Feb 19 2009

Evolution Accidently Refuted by Muffin Analogy

Published by at 10:04 am under evolution,freethought

Science can be difficult. Toss in some math and many people’s brains tend to shut down.

One of the latest findings in the evolutionary sciences perplexes me. But in a good way, as a brain-teasing puzzle might. Researchers have found steroids in sedimentary rock dating back 635 million years. The steroids are evidence of animal life, namely sponges, that existed 100 million years before the so-called Cambrian explosion of life-forms.

Huh. Wow. Cool. The steroids (think growth hormones in humans) were produced by the sponges and preserved in the rock. And scientists connected the dots.

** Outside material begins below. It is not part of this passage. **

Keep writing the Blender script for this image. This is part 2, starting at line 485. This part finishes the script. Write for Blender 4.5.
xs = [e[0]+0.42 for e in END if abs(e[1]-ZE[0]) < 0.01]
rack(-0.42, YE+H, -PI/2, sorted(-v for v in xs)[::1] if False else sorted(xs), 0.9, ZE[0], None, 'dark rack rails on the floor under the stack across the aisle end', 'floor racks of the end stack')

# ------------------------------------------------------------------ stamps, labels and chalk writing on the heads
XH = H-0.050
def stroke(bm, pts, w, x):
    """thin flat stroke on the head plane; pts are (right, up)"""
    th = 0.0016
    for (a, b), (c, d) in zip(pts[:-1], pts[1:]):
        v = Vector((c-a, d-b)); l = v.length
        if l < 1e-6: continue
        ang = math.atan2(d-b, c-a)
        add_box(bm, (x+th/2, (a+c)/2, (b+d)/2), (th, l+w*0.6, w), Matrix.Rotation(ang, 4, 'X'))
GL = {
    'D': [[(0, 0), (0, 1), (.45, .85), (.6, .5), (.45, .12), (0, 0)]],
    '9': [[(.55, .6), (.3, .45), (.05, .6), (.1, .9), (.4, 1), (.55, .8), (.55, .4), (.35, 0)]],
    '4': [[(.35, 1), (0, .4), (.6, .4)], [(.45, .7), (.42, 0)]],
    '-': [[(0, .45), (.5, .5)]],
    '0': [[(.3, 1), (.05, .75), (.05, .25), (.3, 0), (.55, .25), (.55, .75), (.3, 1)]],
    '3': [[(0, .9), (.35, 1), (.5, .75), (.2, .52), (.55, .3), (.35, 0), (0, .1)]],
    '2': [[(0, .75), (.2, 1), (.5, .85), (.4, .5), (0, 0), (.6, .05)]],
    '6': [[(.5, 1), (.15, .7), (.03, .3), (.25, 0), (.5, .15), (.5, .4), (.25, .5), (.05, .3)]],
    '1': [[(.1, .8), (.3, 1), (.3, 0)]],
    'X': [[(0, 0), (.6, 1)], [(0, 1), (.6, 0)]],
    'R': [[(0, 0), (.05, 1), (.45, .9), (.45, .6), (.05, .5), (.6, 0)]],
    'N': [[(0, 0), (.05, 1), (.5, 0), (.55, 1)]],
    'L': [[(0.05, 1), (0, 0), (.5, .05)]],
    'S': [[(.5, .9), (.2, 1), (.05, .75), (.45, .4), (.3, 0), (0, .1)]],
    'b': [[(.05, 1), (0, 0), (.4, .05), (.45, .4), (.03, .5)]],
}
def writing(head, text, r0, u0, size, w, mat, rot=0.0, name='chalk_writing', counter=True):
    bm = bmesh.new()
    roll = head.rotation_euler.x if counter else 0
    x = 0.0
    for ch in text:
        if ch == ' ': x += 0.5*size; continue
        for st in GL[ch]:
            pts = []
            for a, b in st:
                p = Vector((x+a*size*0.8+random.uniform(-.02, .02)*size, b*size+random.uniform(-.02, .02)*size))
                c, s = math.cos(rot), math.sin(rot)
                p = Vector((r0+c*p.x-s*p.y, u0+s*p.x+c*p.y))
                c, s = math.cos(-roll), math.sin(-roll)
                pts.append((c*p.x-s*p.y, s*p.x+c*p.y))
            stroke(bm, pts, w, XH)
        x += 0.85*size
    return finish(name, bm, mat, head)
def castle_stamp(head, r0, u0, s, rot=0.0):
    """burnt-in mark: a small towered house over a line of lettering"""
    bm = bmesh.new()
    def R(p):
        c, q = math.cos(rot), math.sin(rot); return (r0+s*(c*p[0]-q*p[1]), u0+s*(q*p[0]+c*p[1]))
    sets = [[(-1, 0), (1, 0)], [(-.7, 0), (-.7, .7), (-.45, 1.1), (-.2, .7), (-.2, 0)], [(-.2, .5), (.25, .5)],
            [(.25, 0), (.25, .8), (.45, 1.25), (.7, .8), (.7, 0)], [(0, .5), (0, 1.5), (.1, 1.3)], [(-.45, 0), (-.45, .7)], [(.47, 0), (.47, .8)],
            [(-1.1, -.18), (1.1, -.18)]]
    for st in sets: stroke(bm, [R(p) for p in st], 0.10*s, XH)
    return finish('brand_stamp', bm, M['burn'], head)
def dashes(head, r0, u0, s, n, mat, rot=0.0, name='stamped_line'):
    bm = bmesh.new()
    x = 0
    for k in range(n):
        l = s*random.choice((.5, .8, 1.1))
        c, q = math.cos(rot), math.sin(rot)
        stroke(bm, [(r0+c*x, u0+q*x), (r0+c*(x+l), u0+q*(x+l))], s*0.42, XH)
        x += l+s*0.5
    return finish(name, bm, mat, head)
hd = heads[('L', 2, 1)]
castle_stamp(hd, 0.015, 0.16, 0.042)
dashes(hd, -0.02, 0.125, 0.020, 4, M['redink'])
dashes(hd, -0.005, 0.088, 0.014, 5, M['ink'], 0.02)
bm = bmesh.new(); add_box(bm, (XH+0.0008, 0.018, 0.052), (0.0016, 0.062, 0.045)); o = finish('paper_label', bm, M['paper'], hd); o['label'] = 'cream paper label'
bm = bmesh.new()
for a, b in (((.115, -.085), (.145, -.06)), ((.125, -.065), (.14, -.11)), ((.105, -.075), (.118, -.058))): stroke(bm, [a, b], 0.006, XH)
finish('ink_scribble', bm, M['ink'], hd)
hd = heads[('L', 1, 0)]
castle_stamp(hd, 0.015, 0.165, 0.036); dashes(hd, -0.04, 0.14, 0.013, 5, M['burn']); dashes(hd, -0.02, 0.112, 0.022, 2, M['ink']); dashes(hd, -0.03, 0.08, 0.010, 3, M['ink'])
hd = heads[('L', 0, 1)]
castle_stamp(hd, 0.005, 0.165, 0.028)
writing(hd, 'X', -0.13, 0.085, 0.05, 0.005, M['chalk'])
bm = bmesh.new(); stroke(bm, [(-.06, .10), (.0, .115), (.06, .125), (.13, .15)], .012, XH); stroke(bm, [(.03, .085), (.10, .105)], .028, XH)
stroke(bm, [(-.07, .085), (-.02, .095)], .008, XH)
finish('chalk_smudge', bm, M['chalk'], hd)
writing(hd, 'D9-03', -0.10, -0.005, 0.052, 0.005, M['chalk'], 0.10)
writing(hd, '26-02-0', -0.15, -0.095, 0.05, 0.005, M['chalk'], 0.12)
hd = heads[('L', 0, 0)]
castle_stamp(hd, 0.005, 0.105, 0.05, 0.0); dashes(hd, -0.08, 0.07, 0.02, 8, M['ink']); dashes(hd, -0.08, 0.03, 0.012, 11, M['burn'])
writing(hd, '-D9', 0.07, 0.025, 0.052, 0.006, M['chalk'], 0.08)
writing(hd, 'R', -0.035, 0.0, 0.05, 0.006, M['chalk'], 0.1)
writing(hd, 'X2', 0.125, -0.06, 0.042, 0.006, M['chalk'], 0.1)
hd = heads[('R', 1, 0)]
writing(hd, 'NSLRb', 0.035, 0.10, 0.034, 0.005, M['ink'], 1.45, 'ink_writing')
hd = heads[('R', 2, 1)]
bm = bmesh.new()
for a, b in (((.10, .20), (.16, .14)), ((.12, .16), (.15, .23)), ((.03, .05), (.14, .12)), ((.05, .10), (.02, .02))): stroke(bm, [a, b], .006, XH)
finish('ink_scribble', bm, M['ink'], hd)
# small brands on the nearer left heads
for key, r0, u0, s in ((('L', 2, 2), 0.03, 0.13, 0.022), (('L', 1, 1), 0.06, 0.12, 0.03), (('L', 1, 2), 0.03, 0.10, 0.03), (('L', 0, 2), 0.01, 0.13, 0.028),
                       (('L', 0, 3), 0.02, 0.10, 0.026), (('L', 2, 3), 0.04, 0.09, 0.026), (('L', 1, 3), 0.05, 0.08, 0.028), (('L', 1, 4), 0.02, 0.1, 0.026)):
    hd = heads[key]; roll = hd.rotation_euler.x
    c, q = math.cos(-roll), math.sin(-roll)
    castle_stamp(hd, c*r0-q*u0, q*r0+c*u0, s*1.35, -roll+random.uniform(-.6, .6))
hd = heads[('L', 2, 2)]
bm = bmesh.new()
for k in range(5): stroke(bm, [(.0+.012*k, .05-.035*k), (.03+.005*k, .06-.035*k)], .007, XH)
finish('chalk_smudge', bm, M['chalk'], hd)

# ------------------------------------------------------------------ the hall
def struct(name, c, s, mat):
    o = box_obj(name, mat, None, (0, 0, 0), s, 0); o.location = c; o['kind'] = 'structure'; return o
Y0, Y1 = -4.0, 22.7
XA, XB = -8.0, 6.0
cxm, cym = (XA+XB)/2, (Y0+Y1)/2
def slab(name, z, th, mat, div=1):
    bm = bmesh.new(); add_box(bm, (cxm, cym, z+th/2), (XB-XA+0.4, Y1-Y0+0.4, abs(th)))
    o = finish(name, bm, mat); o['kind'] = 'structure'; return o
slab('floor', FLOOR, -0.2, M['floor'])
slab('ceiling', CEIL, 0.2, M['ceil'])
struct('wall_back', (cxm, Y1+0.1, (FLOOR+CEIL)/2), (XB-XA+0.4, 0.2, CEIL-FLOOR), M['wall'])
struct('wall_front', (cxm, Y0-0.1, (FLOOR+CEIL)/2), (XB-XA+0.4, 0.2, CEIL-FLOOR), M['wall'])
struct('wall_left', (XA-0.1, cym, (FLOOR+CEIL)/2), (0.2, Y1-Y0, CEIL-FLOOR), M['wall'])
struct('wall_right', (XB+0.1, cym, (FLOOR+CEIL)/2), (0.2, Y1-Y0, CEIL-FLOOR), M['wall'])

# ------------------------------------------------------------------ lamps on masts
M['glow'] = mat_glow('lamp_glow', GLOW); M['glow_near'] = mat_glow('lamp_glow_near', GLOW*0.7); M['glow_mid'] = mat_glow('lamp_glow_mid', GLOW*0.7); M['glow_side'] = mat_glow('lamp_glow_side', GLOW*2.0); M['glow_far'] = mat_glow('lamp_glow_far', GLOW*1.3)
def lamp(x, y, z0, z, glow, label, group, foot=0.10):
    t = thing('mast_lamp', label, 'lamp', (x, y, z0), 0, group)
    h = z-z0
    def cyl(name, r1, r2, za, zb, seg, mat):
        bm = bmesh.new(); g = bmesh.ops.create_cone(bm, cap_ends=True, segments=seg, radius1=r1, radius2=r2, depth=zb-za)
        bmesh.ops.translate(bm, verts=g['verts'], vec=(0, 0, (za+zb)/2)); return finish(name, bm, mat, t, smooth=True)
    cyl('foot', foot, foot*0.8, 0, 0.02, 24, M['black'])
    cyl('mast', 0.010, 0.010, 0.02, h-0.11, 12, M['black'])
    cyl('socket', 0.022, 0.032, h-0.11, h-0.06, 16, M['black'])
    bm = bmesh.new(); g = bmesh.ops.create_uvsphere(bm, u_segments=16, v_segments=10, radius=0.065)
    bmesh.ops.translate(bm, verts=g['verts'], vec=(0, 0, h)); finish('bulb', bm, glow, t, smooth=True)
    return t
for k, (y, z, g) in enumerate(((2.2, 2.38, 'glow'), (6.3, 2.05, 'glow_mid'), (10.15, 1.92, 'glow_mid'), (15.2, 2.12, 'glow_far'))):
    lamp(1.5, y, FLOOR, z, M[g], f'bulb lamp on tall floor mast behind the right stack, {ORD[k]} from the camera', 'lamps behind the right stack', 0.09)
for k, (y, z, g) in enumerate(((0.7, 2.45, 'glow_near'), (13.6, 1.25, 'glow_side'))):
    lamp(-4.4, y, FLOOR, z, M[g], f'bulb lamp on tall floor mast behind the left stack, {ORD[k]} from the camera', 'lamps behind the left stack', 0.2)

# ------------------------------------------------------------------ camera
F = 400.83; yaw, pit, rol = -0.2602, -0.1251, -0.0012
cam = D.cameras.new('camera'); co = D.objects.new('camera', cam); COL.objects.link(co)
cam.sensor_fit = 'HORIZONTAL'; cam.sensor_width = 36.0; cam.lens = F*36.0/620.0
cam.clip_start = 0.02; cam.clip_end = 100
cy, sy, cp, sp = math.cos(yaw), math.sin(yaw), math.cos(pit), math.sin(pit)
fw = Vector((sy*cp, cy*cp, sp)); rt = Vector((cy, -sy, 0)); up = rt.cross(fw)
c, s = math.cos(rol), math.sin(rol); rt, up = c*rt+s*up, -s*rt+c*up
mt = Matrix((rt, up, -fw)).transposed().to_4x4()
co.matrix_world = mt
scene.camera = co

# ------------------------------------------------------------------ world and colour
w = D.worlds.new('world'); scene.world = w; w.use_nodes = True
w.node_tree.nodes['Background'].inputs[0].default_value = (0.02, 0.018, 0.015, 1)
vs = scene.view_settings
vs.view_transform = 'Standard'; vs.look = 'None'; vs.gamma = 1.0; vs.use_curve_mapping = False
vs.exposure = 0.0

Sure, for those who doubt evolution, go ahead and conclude that thousands upon thousand of scientists, when connecting their dots, are deluding themselves. Sure, some connections may be more tenuous than others. But if you fail to see the myriads of more obvious ones, that is your blindness, your failure to connect dots — whether the failure is in motive or ability or both.

I once heard a creationist argue that while he had his god, “God,” the evolutionists have their god, “time.” Time is the supernatural element we insert into our equations to magically fix what is actually broken.

That’s a nifty ploy. But it’s bogus. When I put a tin of muffins in the oven for 25 minutes, it is not the 25 minutes that does the cooking, it is the heat . . . over that span of time.  The 25 minutes explains/describes how flat batter is transformed into a risen muffin non-instantaneously.  And time actually does play an essential role.  That role is about quantity — in this case, of the vast amount of energetic molecular interations needed to bake a muffin .

Granted, numbers like 635 million are extremely difficult to grasp. Allow me to try to illustrate how big that number is in terms of muffins. Blueberry, corn, or even oat-bran (if you must), your choice.

Say it takes 20 THOUSAND years to mix one bowl of batter and 25 minutes to bake a batch of 12, how many muffins could a baker produce in 635 million years?

Three hundred million — 300,000,000 — give or take a whole lot of crumbs.

Okay, maybe that didn’t help. How about this: If the average life of a muffin is 24 hours from conception to rebirth as human fuel and tissue, and a human being could survive on one muffin a day for the whole of his/her 75 years, how many muffins would a hypothetical tribe of Israelites — their number at a consistent 100 individuals — have consumed from their origination (just after Noah’s float) to today?

Sixteen billion — 16,000,000,000. I know, that’s impossible. Therefore, the Noah story is false. Who can conceive of 16 billion muffins? Why, if you lined up that number of muffins, the line would encircle the earth more than 40 times! Impossible. Even if they wanted to, no tribe of humans could eat that many muffins.

Imagine if we had tried to compute how many muffins all of humanity had consumed in the alleged stretch of time our kind has lived and munched! Why, that amount of muffins would no doubt stretch from here at the center of the universe, past the sun, and straight up to the throne of the great muffin-maker in the sky.  Impossible.  That idea is obviously half-baked.